Saturday, June 4, 2016

Tsunami Evacuation

Applications in GIS - Mod 3

In March of 2011 the Great East Japan Earthquake occurred off the Pacific coast of the northeastern part of Japan causing devastating damage and extremely destructive tsunami waves, which caused even more damage.  This damage included the disabling of the reactor cooling systems of the Fukushima Daiichi Nuclear Power Plant, one of the largest nuclear power stations in the world, which lead to nuclear radiation leaks.  This week's assignment was to map the radiation evacuation zones surrounding the Fukushima-Daiichi Nuclear Power Plant, analyze the tsunami runup on the Fukushima coast for three zones, and determine the at-risk population locations within each of those zones.

We started the assignment by creating a geodatabase and datasets to store the data we'd be using and creating for the assignment.  Next we
isolated the Fukushima II Power Plant for analysis to determine radiation evacuation zones using the Multiple Ring Buffer and Clip tools, then adjusted the symbology to create the different zones.  With the evacuation zones in place we ran queries to isolate the impacted cities and determine the population affected.

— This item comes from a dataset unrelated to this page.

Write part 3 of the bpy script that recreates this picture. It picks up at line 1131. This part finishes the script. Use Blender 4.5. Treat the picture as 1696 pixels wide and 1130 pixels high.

Our last portion was to determine the evacuation zones for the tsunami runup, estimate at-risk cities within each, and identify roads and nuclear power plants that would be inundated.  Again we created a buffer of 10,000 meters of coastline to work from. The rest was accomplished through a model, automating the Con, Raster to Polygon, Append and Intersect tools to create the tsunami runup evacuation zones and clip out the roads, power plants and cities that fell within those zones.